In our opinion, the High Court was absolutely right in answering the question referred to it in favour of the assessee. Civil Appeal No. 1436/(NT) of 1971 accordingly fails and the same is dismissed with costs.”

12. Thus, the view taken by us and the view expressed in Kishore’s case are in conformity with the decision of the Supreme Court in the aforesaid Valsala Amma’s case . It is also brought to our notice that in R. Lokeswari v. State of Tamil Nadu , Ramalingam J., who decided the aforesaid K. V. Kishore’s case , has reiterated the same view. In that case, section 230A of the Income-tax Act was considered. Section 230A reads as follows (at page 503) :

“230A. (1) Notwithstanding anything contained in any other law for the time being in force, where any document required to be registered under the provisions of clause (a) to clause (e) of sub-section (1) of section 17 of the Indian Registration Act, 1908 (16 of 1908), purports to transfer, assign, limit, or extinguish the right, title or interest or any person to or in any property valued at more than two lakhs rupees, no registering officer appointed under that Act shall register any such document, unless the Assessing Officer certifies that –

(a) such person has either paid or made satisfactory provision for payment of all existing liabilities under this Act, the Excess Profits Tax Act, 1940 (15 of 1940), the Business Profits Tax Act, 1947 (21 of 1947) …
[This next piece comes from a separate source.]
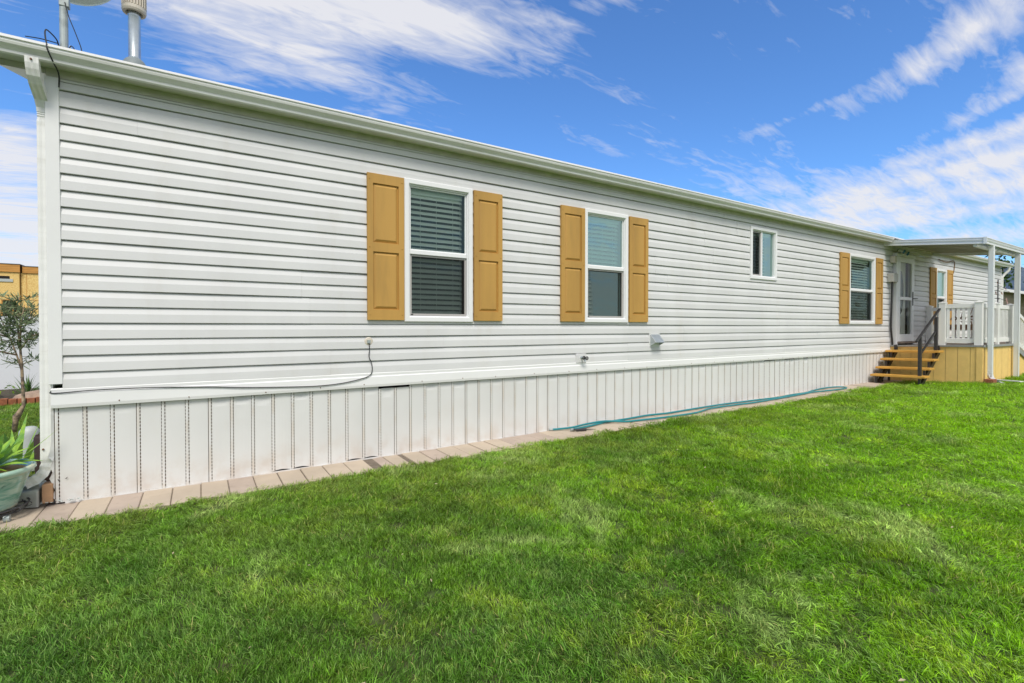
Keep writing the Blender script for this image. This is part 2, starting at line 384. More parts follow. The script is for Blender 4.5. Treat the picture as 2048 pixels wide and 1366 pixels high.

(b) the registration of the document will not prejudicially affect the recovery of any existing liability under any of the aforesaid Acts.

(2) The application for the certificate required under sub-section (1) shall be made by the person referred to in that sub-section and shall be in such form and shall contain such particulars as may be prescribed.

(3) The provisions of sub-section (1) shall not apply in a case where the person referred to in that sub-section is any such institution, association or body, or belongs to any such class of institutions, associations or bodies, as the Board may, for reasons to be recorded in writing, notify in this behalf in the Official Gazette.”

13. In Lokeswari’s case , one K. A. Venkatesan Chettiar was the owner of the property. On his death, it devolved upon his heirs. Thus, each heir was entitled to a particular share. They together sold their respective shares in the said property under one deed. The value of the share of each did not exceed rupees two lakhs. Therefore it was held that section 230A of the Act was not attracted. The relevant portion of the judgment reads thus (at page 504) :

“If the owners of the shares of immovable property desire to sell their respective shares and execute a sale deed covering such share and if that share happens to be of a value less than rupees two lakhs, no certificate under section 230A of the Income-tax Act is required. Merely because a plurality of shareholders happen to join together and execute one single document, it would not mean conveyance by a person of a property worth more than rupees two lakhs when the combined value of the shares so transferred happens to be more than rupees two lakhs. In substance, what is transferred by the sharer is his individual share. For the purpose of section 230A of the Income-tax Act, it is the value of the property of a person who makes a transfer which has to be considered.”

14. The same principle applies to section 269UC of the Act.

15. For the reasons stated above, we see no ground to admit this appeal. It is, accordingly, rejected.